» DO THIS: Give back, unchanged, the line with "Write the bpy", the line with "return tuple((x/12.92 if", and every line between them, and no other line.

» DATA SHOWN:
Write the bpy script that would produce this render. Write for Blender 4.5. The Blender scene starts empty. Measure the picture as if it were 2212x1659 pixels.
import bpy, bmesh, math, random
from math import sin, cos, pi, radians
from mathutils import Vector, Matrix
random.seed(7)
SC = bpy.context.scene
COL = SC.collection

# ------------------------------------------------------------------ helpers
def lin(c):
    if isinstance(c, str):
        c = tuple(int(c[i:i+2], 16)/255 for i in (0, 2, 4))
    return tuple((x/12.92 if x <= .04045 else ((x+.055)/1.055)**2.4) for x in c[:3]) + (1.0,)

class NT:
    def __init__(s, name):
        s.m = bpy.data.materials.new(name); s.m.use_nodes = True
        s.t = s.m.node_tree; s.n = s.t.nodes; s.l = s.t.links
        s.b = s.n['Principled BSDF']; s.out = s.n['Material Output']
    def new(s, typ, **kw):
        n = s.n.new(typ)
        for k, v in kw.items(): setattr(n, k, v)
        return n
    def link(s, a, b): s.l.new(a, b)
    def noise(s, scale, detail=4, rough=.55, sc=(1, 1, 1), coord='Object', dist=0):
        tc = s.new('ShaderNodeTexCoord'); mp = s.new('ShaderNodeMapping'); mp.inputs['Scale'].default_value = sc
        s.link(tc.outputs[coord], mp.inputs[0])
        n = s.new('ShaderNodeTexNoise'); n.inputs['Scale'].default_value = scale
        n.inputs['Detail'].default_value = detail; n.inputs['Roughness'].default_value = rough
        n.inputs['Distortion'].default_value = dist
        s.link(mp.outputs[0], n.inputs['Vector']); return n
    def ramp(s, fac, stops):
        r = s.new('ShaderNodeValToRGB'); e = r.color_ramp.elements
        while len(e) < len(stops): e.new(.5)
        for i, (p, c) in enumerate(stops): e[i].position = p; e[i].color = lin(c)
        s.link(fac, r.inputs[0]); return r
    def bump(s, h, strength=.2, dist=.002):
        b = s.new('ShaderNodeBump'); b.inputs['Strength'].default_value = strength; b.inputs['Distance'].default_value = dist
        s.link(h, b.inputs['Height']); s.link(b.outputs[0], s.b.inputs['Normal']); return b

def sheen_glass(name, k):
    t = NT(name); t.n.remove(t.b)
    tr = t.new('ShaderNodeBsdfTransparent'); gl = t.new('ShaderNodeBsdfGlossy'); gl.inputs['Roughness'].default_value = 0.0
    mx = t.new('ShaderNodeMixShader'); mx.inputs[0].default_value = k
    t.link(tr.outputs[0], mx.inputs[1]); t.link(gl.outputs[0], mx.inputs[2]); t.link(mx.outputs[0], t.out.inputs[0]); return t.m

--

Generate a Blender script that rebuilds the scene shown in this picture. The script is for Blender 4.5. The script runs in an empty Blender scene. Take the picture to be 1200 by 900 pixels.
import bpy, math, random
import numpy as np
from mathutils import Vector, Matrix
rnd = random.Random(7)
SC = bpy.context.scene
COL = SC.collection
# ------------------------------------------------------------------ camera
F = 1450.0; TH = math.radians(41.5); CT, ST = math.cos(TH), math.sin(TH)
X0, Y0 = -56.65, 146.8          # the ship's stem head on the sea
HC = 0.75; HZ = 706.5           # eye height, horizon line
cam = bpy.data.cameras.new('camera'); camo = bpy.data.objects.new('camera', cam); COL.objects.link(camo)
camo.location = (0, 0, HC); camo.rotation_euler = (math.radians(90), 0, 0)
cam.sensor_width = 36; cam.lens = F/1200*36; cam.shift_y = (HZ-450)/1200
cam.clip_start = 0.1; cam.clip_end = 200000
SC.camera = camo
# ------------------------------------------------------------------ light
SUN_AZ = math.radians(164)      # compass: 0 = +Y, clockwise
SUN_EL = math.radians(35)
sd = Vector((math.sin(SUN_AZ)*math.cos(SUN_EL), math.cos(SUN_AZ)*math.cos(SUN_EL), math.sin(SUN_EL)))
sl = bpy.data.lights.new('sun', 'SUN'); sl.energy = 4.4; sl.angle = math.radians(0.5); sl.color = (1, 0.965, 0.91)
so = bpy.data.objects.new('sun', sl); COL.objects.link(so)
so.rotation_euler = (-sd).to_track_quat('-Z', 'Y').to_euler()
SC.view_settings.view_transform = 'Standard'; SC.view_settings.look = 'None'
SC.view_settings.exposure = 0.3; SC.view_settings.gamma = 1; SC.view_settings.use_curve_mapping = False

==

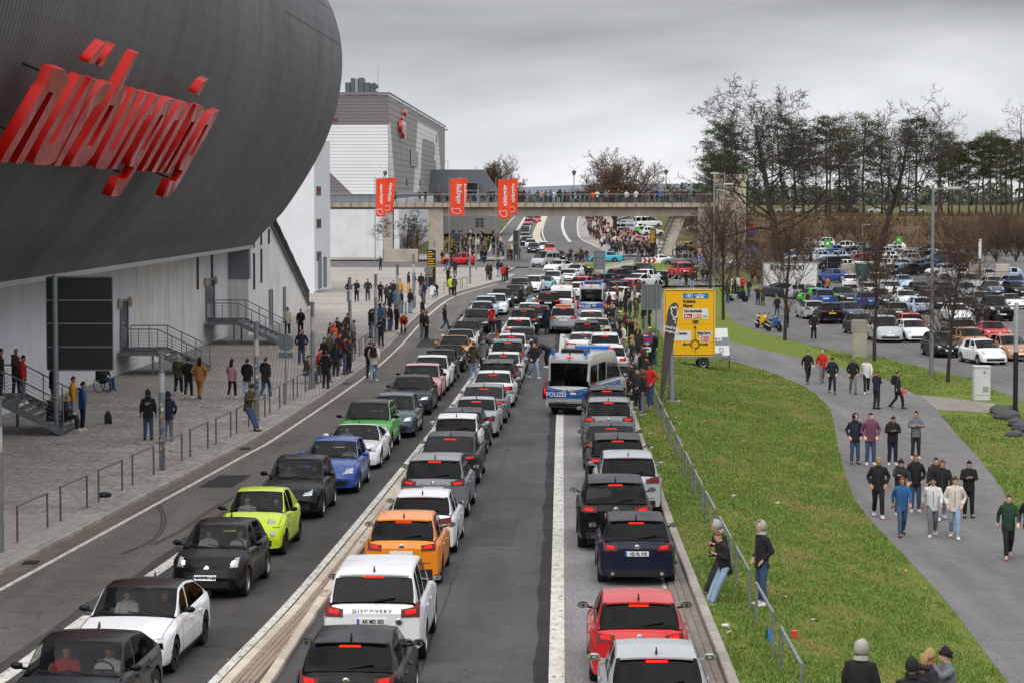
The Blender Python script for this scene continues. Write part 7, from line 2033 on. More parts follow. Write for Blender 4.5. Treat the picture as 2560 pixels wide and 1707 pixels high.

» EXERCISE ANSWER:
Write the bpy script that would produce this render. Write for Blender 4.5. The Blender scene starts empty. Measure the picture as if it were 2212x1659 pixels.
import bpy, bmesh, math, random
from math import sin, cos, pi, radians
from mathutils import Vector, Matrix
random.seed(7)
SC = bpy.context.scene
COL = SC.collection

# ------------------------------------------------------------------ helpers
def lin(c):
    if isinstance(c, str):
        c = tuple(int(c[i:i+2], 16)/255 for i in (0, 2, 4))
    return tuple((x/12.92 if x <= .04045 else ((x+.055)/1.055)**2.4) for x in c[:3]) + (1.0,)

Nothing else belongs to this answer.